*Task*. Only the lines from the start of the entries through the line with "bpy.data.objects.remove(o)" are wanted; please output them exactly.

*Materials provided*.

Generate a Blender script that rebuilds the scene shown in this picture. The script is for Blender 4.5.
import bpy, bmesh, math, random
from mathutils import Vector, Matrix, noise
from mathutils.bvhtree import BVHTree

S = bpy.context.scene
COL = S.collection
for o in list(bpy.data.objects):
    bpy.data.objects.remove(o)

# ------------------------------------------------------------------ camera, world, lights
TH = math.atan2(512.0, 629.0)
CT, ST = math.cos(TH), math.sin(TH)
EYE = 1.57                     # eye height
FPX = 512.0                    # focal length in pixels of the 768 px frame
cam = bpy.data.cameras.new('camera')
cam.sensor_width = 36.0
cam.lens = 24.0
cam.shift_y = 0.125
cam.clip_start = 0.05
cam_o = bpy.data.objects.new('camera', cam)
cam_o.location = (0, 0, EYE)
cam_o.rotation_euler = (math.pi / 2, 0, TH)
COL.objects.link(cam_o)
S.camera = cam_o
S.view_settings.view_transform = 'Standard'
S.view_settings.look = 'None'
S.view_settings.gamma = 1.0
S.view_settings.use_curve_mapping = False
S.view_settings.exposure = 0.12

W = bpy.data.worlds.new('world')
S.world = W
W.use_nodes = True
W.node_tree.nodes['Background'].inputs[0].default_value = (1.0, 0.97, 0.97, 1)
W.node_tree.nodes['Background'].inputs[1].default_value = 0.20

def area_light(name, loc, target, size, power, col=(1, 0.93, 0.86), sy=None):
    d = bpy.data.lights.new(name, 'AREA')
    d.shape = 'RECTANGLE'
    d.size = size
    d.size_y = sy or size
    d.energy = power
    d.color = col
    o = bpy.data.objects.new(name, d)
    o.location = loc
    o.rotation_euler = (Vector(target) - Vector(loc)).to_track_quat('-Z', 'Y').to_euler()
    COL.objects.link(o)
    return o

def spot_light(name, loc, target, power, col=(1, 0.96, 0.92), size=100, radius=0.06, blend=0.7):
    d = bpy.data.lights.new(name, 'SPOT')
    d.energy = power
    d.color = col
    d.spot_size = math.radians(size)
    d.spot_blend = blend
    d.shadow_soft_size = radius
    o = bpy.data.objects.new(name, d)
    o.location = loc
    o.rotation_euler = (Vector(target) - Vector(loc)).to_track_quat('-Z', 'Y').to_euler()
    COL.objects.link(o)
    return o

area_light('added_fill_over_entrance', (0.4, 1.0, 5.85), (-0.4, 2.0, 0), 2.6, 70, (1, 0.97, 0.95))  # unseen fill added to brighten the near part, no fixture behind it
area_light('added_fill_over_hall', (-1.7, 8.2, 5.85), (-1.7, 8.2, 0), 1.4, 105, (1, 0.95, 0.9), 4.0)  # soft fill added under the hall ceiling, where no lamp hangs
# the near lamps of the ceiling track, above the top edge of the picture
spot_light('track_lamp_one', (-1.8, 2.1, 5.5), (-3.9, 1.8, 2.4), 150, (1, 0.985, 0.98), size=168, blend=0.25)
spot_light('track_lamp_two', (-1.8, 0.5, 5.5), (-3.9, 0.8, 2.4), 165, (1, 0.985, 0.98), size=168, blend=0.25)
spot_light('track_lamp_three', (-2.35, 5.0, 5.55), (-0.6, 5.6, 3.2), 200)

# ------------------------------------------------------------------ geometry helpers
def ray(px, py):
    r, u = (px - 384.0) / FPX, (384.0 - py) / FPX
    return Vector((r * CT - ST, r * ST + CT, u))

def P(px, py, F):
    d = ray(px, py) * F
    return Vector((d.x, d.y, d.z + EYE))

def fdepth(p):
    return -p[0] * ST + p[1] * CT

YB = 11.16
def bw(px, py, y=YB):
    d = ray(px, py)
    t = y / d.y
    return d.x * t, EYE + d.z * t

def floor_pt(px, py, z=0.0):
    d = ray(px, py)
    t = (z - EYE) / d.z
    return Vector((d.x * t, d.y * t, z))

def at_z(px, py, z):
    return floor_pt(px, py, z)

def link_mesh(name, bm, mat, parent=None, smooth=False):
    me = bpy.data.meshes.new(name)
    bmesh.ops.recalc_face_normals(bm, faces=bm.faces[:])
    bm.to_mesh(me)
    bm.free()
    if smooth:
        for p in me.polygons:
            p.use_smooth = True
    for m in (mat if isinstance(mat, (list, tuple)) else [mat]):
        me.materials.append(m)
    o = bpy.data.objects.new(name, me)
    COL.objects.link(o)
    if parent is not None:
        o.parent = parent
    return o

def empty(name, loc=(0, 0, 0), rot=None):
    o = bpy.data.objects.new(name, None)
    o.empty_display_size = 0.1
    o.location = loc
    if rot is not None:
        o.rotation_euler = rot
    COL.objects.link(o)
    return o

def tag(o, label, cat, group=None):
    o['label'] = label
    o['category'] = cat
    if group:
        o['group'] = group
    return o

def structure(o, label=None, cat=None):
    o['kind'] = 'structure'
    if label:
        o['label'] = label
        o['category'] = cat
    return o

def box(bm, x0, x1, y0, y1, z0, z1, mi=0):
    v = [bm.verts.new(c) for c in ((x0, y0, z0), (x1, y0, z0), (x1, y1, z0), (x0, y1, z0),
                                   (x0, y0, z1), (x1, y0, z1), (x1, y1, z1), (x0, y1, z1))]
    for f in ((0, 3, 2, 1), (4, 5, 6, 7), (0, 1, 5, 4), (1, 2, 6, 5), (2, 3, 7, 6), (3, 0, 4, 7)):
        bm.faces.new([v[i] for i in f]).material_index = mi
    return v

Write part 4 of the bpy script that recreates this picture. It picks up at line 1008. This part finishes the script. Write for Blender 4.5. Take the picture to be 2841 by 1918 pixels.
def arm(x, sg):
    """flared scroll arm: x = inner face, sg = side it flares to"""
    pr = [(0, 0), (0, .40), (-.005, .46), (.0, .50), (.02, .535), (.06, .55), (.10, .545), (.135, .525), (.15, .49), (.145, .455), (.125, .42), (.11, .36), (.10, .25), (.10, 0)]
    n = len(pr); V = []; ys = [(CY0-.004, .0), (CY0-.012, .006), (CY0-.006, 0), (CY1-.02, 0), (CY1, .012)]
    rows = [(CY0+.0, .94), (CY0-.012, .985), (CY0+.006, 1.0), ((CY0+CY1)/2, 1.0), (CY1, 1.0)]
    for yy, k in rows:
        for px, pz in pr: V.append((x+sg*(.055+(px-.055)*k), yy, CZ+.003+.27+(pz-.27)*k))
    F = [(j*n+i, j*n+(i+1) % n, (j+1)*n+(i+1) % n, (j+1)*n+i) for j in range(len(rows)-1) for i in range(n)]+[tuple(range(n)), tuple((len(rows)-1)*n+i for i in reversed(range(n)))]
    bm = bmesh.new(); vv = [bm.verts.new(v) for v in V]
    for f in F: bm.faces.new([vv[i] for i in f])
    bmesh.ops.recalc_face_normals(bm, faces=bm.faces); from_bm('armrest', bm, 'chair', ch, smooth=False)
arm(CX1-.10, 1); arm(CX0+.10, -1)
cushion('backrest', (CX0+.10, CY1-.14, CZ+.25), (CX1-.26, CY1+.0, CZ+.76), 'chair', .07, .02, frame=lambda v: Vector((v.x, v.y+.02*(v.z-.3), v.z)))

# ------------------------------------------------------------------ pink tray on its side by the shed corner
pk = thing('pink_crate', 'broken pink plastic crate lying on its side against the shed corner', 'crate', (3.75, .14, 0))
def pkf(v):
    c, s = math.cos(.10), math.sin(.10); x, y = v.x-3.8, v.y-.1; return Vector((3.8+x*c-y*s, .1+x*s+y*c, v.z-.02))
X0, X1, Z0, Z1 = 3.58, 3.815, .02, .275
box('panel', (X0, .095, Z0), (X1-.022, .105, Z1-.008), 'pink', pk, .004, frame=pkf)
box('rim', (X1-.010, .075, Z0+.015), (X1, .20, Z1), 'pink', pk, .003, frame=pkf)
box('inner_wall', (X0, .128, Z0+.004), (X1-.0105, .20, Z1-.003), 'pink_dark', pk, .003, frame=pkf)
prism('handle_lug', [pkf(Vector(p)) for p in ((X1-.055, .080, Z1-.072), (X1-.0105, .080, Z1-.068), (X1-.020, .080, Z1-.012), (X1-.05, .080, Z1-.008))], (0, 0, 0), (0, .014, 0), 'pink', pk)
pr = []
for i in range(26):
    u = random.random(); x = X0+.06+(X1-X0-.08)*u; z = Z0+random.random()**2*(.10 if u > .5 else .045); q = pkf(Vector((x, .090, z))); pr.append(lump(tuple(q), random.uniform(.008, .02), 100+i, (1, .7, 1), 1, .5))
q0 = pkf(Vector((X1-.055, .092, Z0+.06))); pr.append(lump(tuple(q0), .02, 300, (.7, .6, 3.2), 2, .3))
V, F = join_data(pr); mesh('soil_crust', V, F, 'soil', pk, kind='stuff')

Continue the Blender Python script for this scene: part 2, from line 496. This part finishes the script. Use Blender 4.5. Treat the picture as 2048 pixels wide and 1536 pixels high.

*Worked solution*.
Generate a Blender script that rebuilds the scene shown in this picture. The script is for Blender 4.5.
import bpy, bmesh, math, random
from mathutils import Vector, Matrix, noise
from mathutils.bvhtree import BVHTree

S = bpy.context.scene
COL = S.collection
for o in list(bpy.data.objects):
    bpy.data.objects.remove(o)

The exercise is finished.